EXERCISE BRIEF:
Reproduce exactly, and only, the lines of the material below running from the line bearing "Recreate this scene" through the line bearing "R = math.radians". Leave any pictures out.

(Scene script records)
◆ ◆ ◆ ◆ ◆ ◆ ◆

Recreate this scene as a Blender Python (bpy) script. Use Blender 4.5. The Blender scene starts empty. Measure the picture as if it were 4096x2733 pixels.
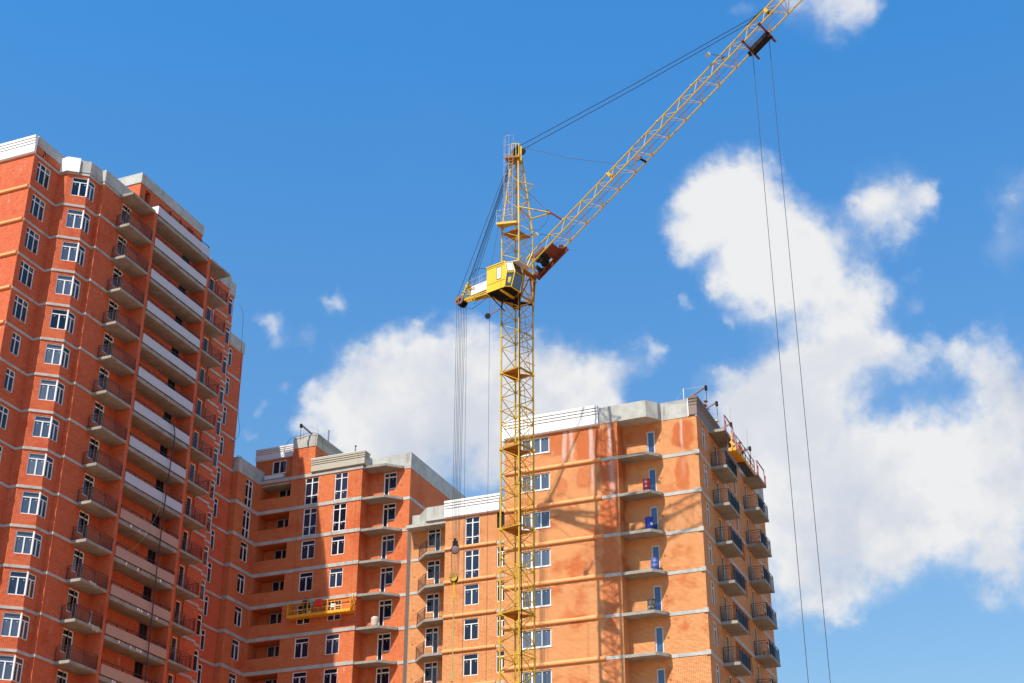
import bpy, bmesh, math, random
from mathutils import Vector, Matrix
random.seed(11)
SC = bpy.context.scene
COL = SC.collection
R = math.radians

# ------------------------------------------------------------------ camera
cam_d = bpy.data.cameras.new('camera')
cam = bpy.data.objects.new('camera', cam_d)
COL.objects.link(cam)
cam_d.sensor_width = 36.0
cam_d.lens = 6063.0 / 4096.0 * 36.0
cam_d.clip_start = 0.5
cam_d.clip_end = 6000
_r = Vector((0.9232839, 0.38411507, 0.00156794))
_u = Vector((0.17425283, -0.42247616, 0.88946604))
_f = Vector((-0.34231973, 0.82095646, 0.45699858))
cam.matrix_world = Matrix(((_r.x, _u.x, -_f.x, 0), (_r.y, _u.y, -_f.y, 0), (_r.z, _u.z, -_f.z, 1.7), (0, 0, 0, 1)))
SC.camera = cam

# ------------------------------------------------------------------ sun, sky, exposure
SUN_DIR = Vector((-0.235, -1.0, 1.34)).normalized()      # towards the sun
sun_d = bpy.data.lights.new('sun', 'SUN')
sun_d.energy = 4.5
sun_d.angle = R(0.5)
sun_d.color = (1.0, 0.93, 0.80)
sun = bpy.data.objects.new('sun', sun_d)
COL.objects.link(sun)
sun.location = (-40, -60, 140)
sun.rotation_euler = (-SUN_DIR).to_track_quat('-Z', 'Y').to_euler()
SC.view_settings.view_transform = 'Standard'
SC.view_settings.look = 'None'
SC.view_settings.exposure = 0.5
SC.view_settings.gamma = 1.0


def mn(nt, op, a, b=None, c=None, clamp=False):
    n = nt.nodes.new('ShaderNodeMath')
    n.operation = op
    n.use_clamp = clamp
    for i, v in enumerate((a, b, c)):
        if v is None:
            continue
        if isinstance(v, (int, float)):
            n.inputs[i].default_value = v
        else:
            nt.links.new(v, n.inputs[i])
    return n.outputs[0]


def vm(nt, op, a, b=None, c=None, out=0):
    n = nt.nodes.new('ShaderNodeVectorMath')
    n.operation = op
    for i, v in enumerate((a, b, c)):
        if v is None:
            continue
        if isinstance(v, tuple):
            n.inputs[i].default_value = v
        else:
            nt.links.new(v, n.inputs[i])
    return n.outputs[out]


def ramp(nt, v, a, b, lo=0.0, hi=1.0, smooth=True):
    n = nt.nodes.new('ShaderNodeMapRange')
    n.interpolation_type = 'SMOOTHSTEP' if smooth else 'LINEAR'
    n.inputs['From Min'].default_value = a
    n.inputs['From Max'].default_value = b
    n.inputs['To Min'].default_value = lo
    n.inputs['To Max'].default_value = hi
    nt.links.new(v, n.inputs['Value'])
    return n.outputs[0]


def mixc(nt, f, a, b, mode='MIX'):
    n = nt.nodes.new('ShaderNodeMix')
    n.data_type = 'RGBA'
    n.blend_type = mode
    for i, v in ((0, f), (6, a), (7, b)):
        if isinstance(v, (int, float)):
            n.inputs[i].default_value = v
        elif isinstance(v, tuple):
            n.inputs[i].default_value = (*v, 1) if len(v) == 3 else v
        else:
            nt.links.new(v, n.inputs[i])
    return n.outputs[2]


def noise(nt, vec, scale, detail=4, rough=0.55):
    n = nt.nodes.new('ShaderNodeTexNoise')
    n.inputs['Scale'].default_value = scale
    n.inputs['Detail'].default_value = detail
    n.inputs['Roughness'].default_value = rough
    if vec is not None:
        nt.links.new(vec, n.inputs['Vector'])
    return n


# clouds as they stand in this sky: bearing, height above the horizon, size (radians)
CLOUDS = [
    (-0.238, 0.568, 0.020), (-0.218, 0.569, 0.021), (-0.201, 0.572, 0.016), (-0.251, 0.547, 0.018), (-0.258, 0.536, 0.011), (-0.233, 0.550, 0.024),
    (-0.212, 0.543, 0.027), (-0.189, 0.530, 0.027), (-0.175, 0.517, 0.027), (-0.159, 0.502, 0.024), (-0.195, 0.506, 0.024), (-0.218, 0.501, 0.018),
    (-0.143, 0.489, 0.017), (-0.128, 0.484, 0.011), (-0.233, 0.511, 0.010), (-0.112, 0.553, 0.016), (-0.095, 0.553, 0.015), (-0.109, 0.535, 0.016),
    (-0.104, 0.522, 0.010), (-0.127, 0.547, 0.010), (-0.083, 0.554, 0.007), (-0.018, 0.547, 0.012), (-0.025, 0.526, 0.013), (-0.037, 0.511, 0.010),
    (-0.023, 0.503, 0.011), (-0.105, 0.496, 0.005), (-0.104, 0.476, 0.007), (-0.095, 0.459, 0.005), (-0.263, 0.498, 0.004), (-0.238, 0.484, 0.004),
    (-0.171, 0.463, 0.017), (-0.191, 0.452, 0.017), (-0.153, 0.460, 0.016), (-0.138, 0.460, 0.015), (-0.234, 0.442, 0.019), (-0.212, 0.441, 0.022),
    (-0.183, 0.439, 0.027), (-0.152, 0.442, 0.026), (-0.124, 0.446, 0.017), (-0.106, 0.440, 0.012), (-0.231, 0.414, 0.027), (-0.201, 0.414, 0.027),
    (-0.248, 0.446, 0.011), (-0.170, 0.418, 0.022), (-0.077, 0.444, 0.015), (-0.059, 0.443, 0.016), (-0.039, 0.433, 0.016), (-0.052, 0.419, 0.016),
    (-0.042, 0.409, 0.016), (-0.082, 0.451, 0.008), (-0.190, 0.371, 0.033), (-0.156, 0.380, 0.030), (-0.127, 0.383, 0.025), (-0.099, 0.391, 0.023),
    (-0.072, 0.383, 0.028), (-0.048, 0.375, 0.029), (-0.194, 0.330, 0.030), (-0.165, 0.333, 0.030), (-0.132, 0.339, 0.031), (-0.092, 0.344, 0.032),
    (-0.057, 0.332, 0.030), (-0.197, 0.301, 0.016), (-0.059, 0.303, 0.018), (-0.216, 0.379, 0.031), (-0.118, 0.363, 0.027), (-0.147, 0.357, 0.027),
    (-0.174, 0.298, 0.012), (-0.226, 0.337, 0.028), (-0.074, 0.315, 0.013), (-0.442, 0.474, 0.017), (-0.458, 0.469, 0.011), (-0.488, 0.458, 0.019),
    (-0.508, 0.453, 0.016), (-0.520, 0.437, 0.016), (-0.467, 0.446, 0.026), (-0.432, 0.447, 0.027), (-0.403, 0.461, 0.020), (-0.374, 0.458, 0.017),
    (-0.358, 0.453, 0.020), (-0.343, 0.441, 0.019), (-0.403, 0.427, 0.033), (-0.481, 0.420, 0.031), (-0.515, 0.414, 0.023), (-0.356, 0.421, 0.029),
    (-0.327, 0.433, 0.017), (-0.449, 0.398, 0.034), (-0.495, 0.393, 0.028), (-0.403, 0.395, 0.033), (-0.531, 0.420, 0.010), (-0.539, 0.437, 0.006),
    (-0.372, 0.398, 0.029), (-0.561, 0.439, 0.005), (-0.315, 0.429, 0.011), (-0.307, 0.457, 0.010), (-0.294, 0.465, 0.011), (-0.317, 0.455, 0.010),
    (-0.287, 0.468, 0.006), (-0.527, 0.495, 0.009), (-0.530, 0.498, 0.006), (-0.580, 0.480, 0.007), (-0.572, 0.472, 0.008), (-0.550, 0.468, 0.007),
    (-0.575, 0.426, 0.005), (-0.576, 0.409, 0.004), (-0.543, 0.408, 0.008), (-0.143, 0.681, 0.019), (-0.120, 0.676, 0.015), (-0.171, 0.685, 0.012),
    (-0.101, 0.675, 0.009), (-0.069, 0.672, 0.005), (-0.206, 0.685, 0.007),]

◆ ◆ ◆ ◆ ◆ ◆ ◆

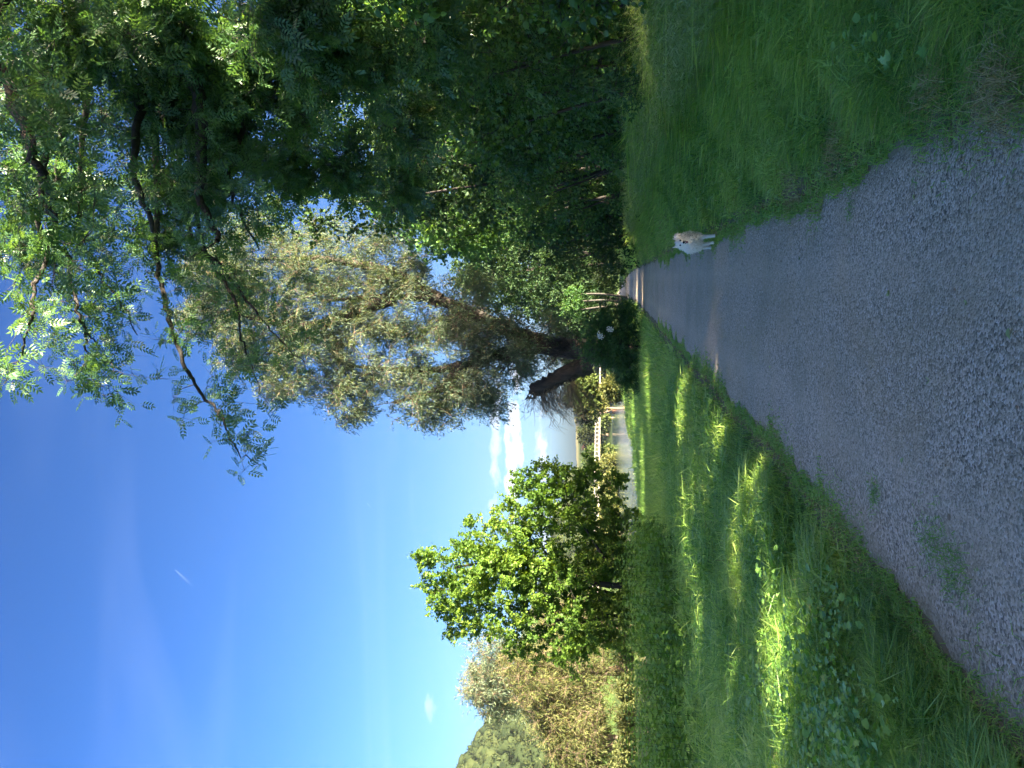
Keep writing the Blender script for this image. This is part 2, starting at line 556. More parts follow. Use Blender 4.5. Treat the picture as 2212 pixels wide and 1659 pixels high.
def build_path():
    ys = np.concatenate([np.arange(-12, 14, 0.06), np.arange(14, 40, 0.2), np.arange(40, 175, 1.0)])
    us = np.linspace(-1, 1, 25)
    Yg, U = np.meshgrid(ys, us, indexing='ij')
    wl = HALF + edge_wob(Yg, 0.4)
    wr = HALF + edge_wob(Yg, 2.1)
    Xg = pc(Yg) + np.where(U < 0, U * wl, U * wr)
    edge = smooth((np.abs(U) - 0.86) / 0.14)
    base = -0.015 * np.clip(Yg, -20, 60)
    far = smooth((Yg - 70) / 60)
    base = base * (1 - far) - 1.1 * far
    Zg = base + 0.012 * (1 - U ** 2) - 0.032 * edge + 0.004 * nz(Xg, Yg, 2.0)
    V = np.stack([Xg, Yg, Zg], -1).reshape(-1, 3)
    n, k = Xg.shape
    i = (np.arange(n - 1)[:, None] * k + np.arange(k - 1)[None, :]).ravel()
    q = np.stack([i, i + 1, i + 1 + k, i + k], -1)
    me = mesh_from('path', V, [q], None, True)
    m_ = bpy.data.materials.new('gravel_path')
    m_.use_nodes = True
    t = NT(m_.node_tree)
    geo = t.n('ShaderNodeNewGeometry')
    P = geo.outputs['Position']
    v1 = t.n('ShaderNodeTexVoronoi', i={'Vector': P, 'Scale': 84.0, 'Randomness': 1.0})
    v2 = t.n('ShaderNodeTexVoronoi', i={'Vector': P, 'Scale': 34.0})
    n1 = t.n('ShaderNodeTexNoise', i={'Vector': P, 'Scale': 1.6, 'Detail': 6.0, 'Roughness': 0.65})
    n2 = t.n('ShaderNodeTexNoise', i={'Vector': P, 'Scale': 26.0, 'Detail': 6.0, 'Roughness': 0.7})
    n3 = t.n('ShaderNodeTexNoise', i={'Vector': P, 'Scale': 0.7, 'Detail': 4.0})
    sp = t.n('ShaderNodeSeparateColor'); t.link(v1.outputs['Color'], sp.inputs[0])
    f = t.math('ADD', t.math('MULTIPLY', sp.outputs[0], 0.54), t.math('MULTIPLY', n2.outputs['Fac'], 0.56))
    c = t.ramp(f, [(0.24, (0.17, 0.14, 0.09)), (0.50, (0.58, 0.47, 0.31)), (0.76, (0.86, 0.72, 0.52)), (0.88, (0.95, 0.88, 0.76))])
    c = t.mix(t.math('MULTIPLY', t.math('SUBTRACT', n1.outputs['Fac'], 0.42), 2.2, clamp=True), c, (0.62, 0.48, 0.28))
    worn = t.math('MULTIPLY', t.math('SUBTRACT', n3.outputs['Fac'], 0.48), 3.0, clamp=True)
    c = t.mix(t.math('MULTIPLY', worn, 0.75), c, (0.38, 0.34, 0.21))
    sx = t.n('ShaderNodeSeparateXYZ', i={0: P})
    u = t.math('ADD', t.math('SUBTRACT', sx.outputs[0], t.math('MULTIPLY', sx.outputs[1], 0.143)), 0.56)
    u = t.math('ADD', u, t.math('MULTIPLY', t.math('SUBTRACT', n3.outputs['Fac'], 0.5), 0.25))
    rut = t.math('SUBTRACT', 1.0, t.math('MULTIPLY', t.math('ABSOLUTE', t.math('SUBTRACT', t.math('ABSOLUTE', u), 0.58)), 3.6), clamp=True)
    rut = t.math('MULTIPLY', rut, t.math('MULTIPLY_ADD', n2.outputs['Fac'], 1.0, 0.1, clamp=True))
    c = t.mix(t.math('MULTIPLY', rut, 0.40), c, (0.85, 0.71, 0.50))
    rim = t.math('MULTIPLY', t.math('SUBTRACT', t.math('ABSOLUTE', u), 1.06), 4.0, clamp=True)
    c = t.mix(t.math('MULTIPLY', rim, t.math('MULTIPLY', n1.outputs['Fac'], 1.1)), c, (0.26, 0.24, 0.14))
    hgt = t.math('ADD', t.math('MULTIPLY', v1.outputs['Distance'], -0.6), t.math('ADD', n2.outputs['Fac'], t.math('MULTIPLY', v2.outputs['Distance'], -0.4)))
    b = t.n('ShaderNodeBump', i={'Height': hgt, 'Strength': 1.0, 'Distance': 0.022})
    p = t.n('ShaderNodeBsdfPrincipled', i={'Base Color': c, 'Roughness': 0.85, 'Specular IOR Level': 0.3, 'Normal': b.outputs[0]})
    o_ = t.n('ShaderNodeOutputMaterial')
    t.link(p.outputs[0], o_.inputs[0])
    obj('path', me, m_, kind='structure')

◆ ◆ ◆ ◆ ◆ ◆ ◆

REPLY TO THE EXERCISE:
Recreate this scene as a Blender Python (bpy) script. Use Blender 4.5. The Blender scene starts empty. Measure the picture as if it were 4096x2733 pixels.
import bpy, bmesh, math, random
from mathutils import Vector, Matrix
random.seed(11)
SC = bpy.context.scene
COL = SC.collection
R = math.radians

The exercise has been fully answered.